The judgment found several instances where the interim court order encroached on the functions on Parliament and Cabinet.
Moseneke noted that, in handing down a restraining order, courts had to weigh up the inconvenience caused to the applicant if it were not awarded against the inconvenience suffered by the respondent if the order was granted – the "balance of convenience test".
Moseneke found that the high court should have placed "due weight on the uncontested evidence that 99% of the burden of tolling would be borne by more affluent road users … the harm that these users will experience will therefore not be of a pressing or acute kind". This, he noted "did not exceed the "prejudice that the national executive government, national treasury and Sanral will have to endure should the temporary restraining order be granted".
"The immediate and ongoing result of the interdict," Moseneke found, was that Cabinet, Parliament and the treasury "will have to allocate R27-million per month to Sanral in order to meet its ongoing capital and interest payments in respect of the [Gauteng Freeway Improvement Project]. This meant wide-ranging consequences for national finances and the management of our country's sovereign debt."
Sanral had incurred a R21-billion debt to finance the first phase of the freeway project, of which government had guaranteed R19-million. In the event of a default, the court noted, government "runs the risk of being called upon to pay the full outstanding debt … at once".
This impact of the restraining order, Moseneke found, "is to invade the heartland of the national treasury function and force the hand of Parliament's budgetary role" – another trespass on the separation of powers.
According to Finance Minister Pravin Gordhan, in submissions to the Constitutional Court, the delay in implementing tolling had already cost R2.7-million, 40% of Sanral's estimated 2012 revenue. Sanral's average monthly expenditure on the Gauteng Freeway Improvement Project amounted to R601-million for this financial year, and without tolling, the amount would have to be paid by national treasury, Gordhan had submitted.
The court also considered other financial consequences, including a two-notch downgrade in Sanral's credit rating by Moody's that was apparently linked to the interdict being granted. Also, that Parliament would have to appropriate more money from the national treasury to reduce Sanral's debt exposure. The legislature has already approved a special appropriation of R5.75-billion to reduce the impact of tolls on Gauteng's roads, which was used to defray Sanral's operational expenditure, interest payments and other toll-related expenditure.
Moseneke noted the "harm and inconvenience" to motorists was the result of a "national executive decision" about how public funds were to be spent, "over which the executive government disposes and for which it, and it alone, has the public responsibility".
"Thus the duty of determining how public resources are to be drawn upon and re-ordered lies in the heartland of executive function and domain.
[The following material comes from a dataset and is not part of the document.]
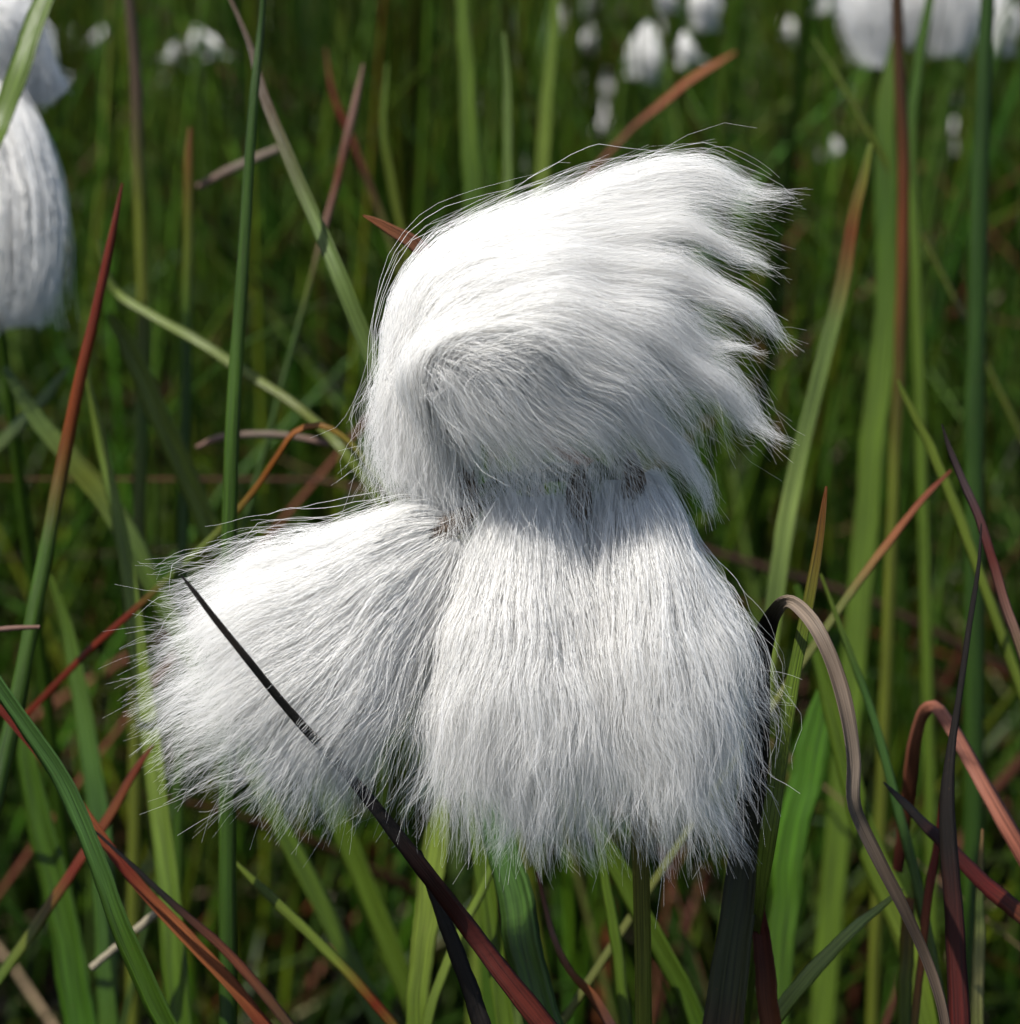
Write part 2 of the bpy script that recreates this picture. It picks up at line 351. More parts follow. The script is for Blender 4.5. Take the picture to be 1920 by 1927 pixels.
    B(LD, 'dead leaf', 'red and olive leaf leaning right in the lower left corner', [(290, 1400, 4.8, .30), (255, 1450, 17.6, .30), (215, 1520, 22.4, .30), (150, 1620, 24.0, .30), (70, 1740, 25.6, .30), (-30, 1880, 27.2, .30)], [RD, RB, RD, OL, G2], 'flat', M_BLADE)
    B(LD, 'dead leaf', 'blackish narrow leaf tip piercing the left white tuft', [(340, 1083, 3.2, .236), (360, 1108, 9.6, .236), (400, 1160, 13.6, .2365), (470, 1245, 15.2, .238), (530, 1320, 16.8, .241), (585, 1382, 19.2, .2440), (625, 1423, 22.4, .2488), (660, 1465, 22.4, .2492), (710, 1525, 27.2, .2480), (800, 1640, 33.6, .2500), (880, 1742, 38.4, .254), (960, 1850, 43.2, .254), (1060, 1975, 46.4, .254)], [DK, (.03, .022, .014), DK, DK, DK, DKR, (.10, .014, .006), (.13, .02, .006)], 'flat', M_DRY, n=70)
    B(LD, 'dead leaf', 'black leaf passing under the dark red one at bottom', [(790, 1600, 9.0, .258), (815, 1680, 25.5, .258), (848, 1760, 34.5, .258), (880, 1850, 39.0, .258), (925, 1980, 42.0, .258)], [DK, DK, DK], 'flat', M_DRY)  # one even near-black colour along the whole leaf
    B(LB, 'grass blade', 'broad blue green folded blade under the middle tuft', [(905, 1380, 30, .274), (935, 1540, 66, .274), (965, 1660, 76, .273), (990, 1780, 80, .272), (1020, 1900, 84, .271), (1050, 2020, 86, .27)], [BG, BG, G2, BG], 'v')
    B(LB, 'grass blade', 'green leaf slanting right below the right tuft', [(1080, 1480, 26, .30), (1150, 1610, 44, .30), (1210, 1720, 46, .30), (1270, 1830, 44, .30), (1340, 1980, 42, .30)], [G3, G3, G2], 'v')
    B(LB, 'grass blade', 'thin green leaf left of the flower stem', [(1120, 1560, 14, .29), (1140, 1660, 22, .29), (1160, 1780, 26, .29), (1185, 1980, 28, .29)], [G3, G3], 'flat')
    B(LB, 'grass blade', 'light green broad leaf beneath the gap between tufts', [(835, 1500, 30, .29), (822, 1600, 56, .29), (808, 1700, 58, .29), (795, 1820, 52, .29), (785, 1990, 56, .29)], [G4, G4, G3], 'v')
    B(LB, 'grass blade', 'narrow light green leaf crossing behind the black one', [(940, 1590, 14, .288), (905, 1680, 20, .288), (860, 1770, 22, .288), (820, 1870, 24, .288), (790, 1990, 24, .288)], [G3, G4, G3], 'flat')
    B(LD, 'dead leaf', 'bent dark ribbed leaf folding over into a grey curled end', [(1785, 1990, 20.9, .247), (1768, 1890, 20.9, .247), (1738, 1800, 22.8, .247), (1698, 1712, 24.7, .246), (1655, 1630, 26.6, .245), (1618, 1555, 26.6, .244), (1602, 1505, 28.5, .243), (1604, 1430, 28.5, .243), (1592, 1340, 30.4, .243), (1568, 1255, 31.3, .244), (1535, 1185, 31.3, .245), (1505, 1148, 30.4, .247), (1482, 1135, 26.6, .250), (1462, 1150, 30.4, .254), (1445, 1190, 39.9, .257), (1432, 1260, 41.8, .259), (1430, 1350, 43.7, .260), (1425, 1450, 51.3, .261), (1414, 1560, 58.9, .262), (1402, 1680, 66.5, .262), (1385, 1800, 72.2, .262), (1362, 1990, 77.9, .262)],
      [GR, GR, (.11, .085, .065), GR, GR2, GR2, GR, GR2, GR2, DK, DK, (.022, .022, .014), (.03, .032, .016), (.04, .045, .02), (.05, .06, .022), (.06, .07, .025), (.09, .04, .02)], 'edge', M_DRY, n=110)
    B(LS, 'grass stem', 'slim yellow green stem with a brown tip right of the head', [(1556, 915, 5, .253), (1550, 965, 14, .253), (1540, 1040, 20, .253), (1520, 1150, 25, .253), (1498, 1260, 28, .253), (1478, 1370, 32, .253), (1460, 1480, 36, .2535), (1446, 1580, 36, .254), (1432, 1690, 22, .2575), (1420, 1800, 14, .272), (1400, 1990, 12, .285)], [RB, G3, G4, G4, G3, G3], 'v')
    B(LD, 'dead leaf', 'red brown folded leaf standing at the bottom right of the tufts', [(1426, 1640, 6, .266), (1432, 1720, 30, .266), (1442, 1810, 38, .266), (1462, 1990, 44, .266)], [RD, (.12, .03, .012), OR], 'edge', M_DRY)
    B(LD, 'dead leaf', 'black needle thin leaf turning red at its foot by the right edge', [(1846, 985, 3, .26), (1840, 1080, 9, .26), (1822, 1200, 12, .26), (1803, 1330, 14, .26), (1788, 1420, 20, .26), (1782, 1500, 30, .26), (1788, 1620, 36, .26), (1798, 1740, 40, .26), (1806, 1990, 46, .26)], [DK, DK, DK, DK, DKR, (.09, .008, .005)], 'flat', M_DRY)
    B(LD, 'dead leaf', 'purple brown leaf with a sharp dark tip leaving the right edge', [(1773, 798, 3, .27), (1790, 850, 12, .27), (1815, 910, 16, .27), (1842, 975, 19, .27), (1870, 1060, 20, .27), (1900, 1160, 22, .27), (1950, 1300, 24, .27)], [DK, PU, (.14, .03, .025), PK, OL], 'flat', M_DRY)
    B(LD, 'dead leaf', 'salmon red arched leaf at the lower right edge', [(1690, 1640, 22, .300), (1704, 1530, 26, .296), (1716, 1440, 28, .292), (1726, 1380, 26, .288), (1740, 1340, 26, .285), (1762, 1332, 28, .282), (1790, 1370, 32, .28), (1825, 1430, 34, .278), (1865, 1500, 38, .276), (1905, 1570, 42, .275), (1980, 1690, 44, .275)], [DKR, RB, SA, SA, SA, (.36, .11, .07)], 'flat', M_DRY)
    B(LD, 'dead leaf', 'dark red leaf pointing left with its tip near the bent leaf', [(1662, 1472, 3.6, .268), (1695, 1505, 16.2, .268), (1735, 1545, 23.4, .268), (1785, 1595, 30.6, .268), (1845, 1655, 36.0, .268), (1940, 1735, 39.6, .268)], [DK, DK, DKR, (.12, .012, .008), (.12, .04, .012)], 'flat', M_DRY)
    B(LD, 'dead leaf', 'thin bright red strip between the bent leaf and black needle', [(1775, 1480, 8, .28), (1762, 1600, 16, .28), (1745, 1700, 18, .28), (1735, 1800, 16, .28), (1715, 1990, 16, .28)], [RD, RD, OR, OL], 'flat', M_DRY)
    B(LB, 'grass blade', 'pale green cut end blade slanting up to the right near the bottom', [(1700, 1672, 6, .272), (1650, 1712, 16, .272), (1600, 1755, 24, .27), (1550, 1805, 30, .27), (1482, 1885, 34, .27)], [(.30, .38, .14), (.32, .40, .18), (.34, .42, .20), (.28, .36, .12)], 'flat')
    B(LB, 'grass blade', 'very pale leaf with a joint rising right of the white fringe', [(1640, 270, 8, .33), (1628, 330, 18, .33), (1612, 395, 22, .33), (1590, 520, 27, .33), (1562, 640, 29, .33), (1530, 770, 30, .33), (1502, 890, 32, .33), (1478, 1010, 34, .33), (1440, 1300, 34, .33)], [G4, RB, G5, G5, (.2, .28, .14), G5, G4], 'edge')
    B(LS, 'grass stem', 'brown upright stem in front of the far right cotton head', [(1690, -60, 20, .37), (1692, 100, 22, .37), (1700, 300, 24, .37), (1700, 500, 24, .37), (1692, 700, 24, .37), (1684, 900, 24, .37)], [(.06, .03, .015), (.08, .035, .015), RB, (.10, .06, .02), OL], 'round')
    B(LB, 'grass blade', 'bright green broad leaf beside the brown upright stem', [(1690, 60, 20, .40), (1668, 200, 40, .40), (1672, 400, 48, .40), (1668, 600, 50, .40), (1650, 800, 52, .40), (1625, 1060, 52, .40)], [G3, G2, G3, G3], 'v')
    B(LS, 'rush stem', 'thick dark green rush in front of the far right cotton tufts', [(1862, -60, 24, .36), (1852, 120, 30, .36), (1846, 300, 34, .36), (1840, 500, 38, .36), (1835, 700, 40, .36), (1835, 980, 40, .36)], [G1, G1, G1], 'round')
    B(LB, 'grass blade', 'fresh green leaf leaning across the far right cotton tufts', [(1765, -60, 10, .39), (1745, 30, 20, .39), (1728, 120, 24, .39), (1715, 260, 26, .39), (1722, 460, 26, .39)], [G2, G2, G3], 'flat')
    B(LB, 'grass blade', 'thick green upright blade above the crown of the head', [(868, -60, 28, .38), (874, 60, 32, .38), (882, 180, 36, .38), (888, 300, 40, .38), (892, 460, 42, .38)], [G3, G3, G2], 'v')
    B(LB, 'grass blade', 'pale slender blade right of the thick upright one', [(948, 60, 8, .36), (956, 180, 18, .36), (956, 300, 20, .36), (958, 460, 20, .36)], [G5, G5], 'v')
    B(LB, 'grass blade', 'light green blade leaning left above the crown', [(1052, -60, 16, .42), (1040, 80, 24, .42), (1028, 220, 28, .42), (1016, 400, 30, .42)], [G3, G4], 'v')
    B(LD, 'dead leaf', 'pinkish dry stem with a joint left of the head top', [(684, 120, 5.1, .36), (670, 190, 13.6, .36), (652, 262, 14.4, .36), (640, 320, 14.4, .36), (625, 380, 13.6, .36), (600, 470, 10.2, .36), (560, 620, 10.2, .36)], [PK, PK, RB, PK, OL, G2], 'round', M_DRY)
    B(LD, 'dead leaf', 'dark red strip behind the pinkish stem', [(612, 90, 4.5, .42), (628, 180, 12.0, .42), (665, 270, 15.0, .42), (700, 360, 15.0, .42), (735, 460, 13.5, .42)], [RB, RD, (.08, .03, .01), OL], 'flat', M_DRY)
    B(LB, 'grass blade', 'thin green blade curving beside the brown bract tip', [(728, 120, 8, .40), (722, 250, 16, .40), (740, 360, 18, .40), (765, 480, 18, .40)], [G3, OL], 'flat')
    B(LD, 'dead leaf', 'orange dry leaf lying diagonally above the blown tuft', [(1385, 98, 4.8, .44), (1340, 125, 16.0, .44), (1290, 158, 17.6, .44), (1240, 200, 16.0, .44), (1190, 240, 11.2, .44)], [OR, OR, (.30, .09, .03), RB], 'flat', M_DRY)
    B(LB, 'grass blade', 'short pale blade pointing down left at the right side', [(1690, 715, 6, .31), (1715, 770, 16, .31), (1745, 830, 20, .31), (1780, 910, 22, .31), (1830, 1040, 22, .31)], [G4, G4], 'flat')
    B(LB, 'grass blade', 'thin pale green blade slanting down at the upper right', [(1530, 70, 6, .40), (1575, 140, 12, .40), (1620, 220, 12, .40), (1680, 330, 12, .40)], [G4, OL], 'flat')
    B(LD, 'dry stalk', 'pinkish dry stalk lying level behind the arched blade', [(370, 842, 8, .335), (410, 825, 13, .335), (470, 818, 14, .335), (540, 820, 13, .335), (620, 835, 12, .335)], [PK, GR2, PK], 'round', M_DRY, ground=False)
    B(LD, 'dry stalk', 'pale dry stalk slanting up behind the upper rush', [(372, 352, 12, .38), (420, 326, 16, .38), (470, 303, 16, .38), (525, 280, 15, .38)], [PK, GR2, GR2], 'round', M_DRY, ground=False)
    B(LB, 'grass blade', 'long thin green leaf sloping down below the left tuft', [(440, 1620, 8, .285), (490, 1670, 18, .285), (560, 1735, 22, .285), (630, 1805, 22, .285), (700, 1880, 22, .285), (790, 1990, 22, .285)], [G4, G4, G4, RD, G4], 'flat')
    B(LD, 'dry stalk', 'short straw coloured stalk piece near the bottom left', [(300, 1712, 14, .30), (255, 1752, 16, .30)], [ST, ST], 'round', M_DRY, ground=False)
    B(LD, 'dry stalk', 'broken straw bit lowest of the pale pieces at bottom left', [(222, 1780, 14, .30), (172, 1822, 15, .30)], [ST, ST], 'round', M_DRY, ground=False)
    B(LD, 'dry stalk', 'pinkish dry twig entering level from the left edge', [(75, 1180, 7, .275), (30, 1182, 10, .275), (-60, 1190, 11, .275)], [PK, PK, PK], 'round', M_DRY, ground=False)
    B(LD, 'dry stalk', 'tan and purple dry stalk curving down at the bottom centre', [(1010, 1640, 8, .28), (1045, 1770, 14, .28), (1075, 1830, 17, .28), (1120, 1880, 22, .28), (1165, 1960, 26, .28)], [RB, PK, OR, PU], 'flat', M_DRY)
    B(LD, 'dead leaf', 'reddish leaf slanting up to the right behind the brown tipped stem', [(1790, 885, 5, .30), (1750, 925, 12, .30), (1700, 985, 16, .30), (1650, 1050, 18, .30), (1590, 1130, 18, .30)], [RD, OR, OL], 'flat', M_DRY)
    B(LB, 'grass blade', 'bright green leaf behind the bent leaf at lower right', [(1560, 1280, 20, .32), (1540, 1370, 60, .32), (1515, 1480, 70, .32), (1490, 1600, 66, .32), (1470, 1800, 60, .32)], [(.06, .16, .015), (.06, .16, .015), G2], 'v')
    B(LB, 'grass blade', 'slender grey green leaf sloping down right of the bent leaf', [(1545, 1080, 6, .29), (1600, 1230, 14, .29), (1650, 1370, 18, .29), (1690, 1520, 20, .29), (1720, 1640, 22, .29), (1745, 1760, 24, .29), (1790, 1990, 26, .29)], [G4, BG, BG, G5, G4], 'flat')
    B(LB, 'grass blade', 'wide green leaf running down behind the bent grey end', [(1500, 1100, 14, .31), (1560, 1300, 40, .31), (1600, 1460, 46, .31), (1650, 1620, 56, .31), (1710, 1760, 64, .31), (1770, 1990, 60, .31)], [G2, G3, G3, G4, G3], 'v')
    B(LB, 'grass blade', 'pale whitish green stem at the bottom right corner', [(1848, 1560, 6, .28), (1845, 1680, 18, .28), (1842, 1800, 26, .28), (1838, 1990, 28, .28)], [PK, G5, ST, G4], 'flat')
    B(LB, 'grass blade', 'green leaf with a broken brown top at the bottom right', [(1712, 1690, 24, .29), (1706, 1790, 30, .29), (1698, 1990, 34, .29)], [RB, OL, G3], 'flat')
    B(LB, 'grass blade', 'pale green blade leaning left at the lower left edge', [(130, 690, 8, .36), (90, 740, 26, .36), (50, 785, 30, .36), (0, 835, 30, .36), (-60, 900, 30, .36)], [G5, G5, G4], 'flat')
    B(LB, 'grass blade', 'shiny olive blade crossing behind the red tipped rush', [(10, 690, 16, .345), (70, 790, 36, .345), (130, 860, 44, .345), (190, 930, 50, .345), (240, 1010, 46, .345), (300, 1120, 40, .345)], [G5, G5, OL, G5, G3], 'v')
    B(LB, 'grass blade', 'green leaf fanning behind the lower left blades', [(95, 1080, 10, .34), (130, 1200, 34, .34), (160, 1350, 44, .34), (185, 1500, 50, .34), (200, 1700, 52, .34), (210, 1990, 52, .34)], [G3, BG, G2], 'v')
    B(LB, 'grass blade', 'broad dark green leaf in the bottom left corner', [(40, 1330, 14, .33), (60, 1450, 50, .33), (90, 1600, 66, .33), (130, 1760, 76, .33), (160, 1990, 80, .33)], [G2, G2, (.05, .14, .02)], 'v')
blades()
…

What is more, absent of any proof of unlawfulness or fraud or corruption, the power and the prerogative to formulate and implement policy on how to finance public projects reside in the exclusive domain of the national executive subject to the budgetary appropriations by Parliament," Moseneke found.
The judgment further considered that "the collection and ordering of public resources inevitably calls for policy-laden and polycentric decision making. Courts are not always well suited to make decisions of that order."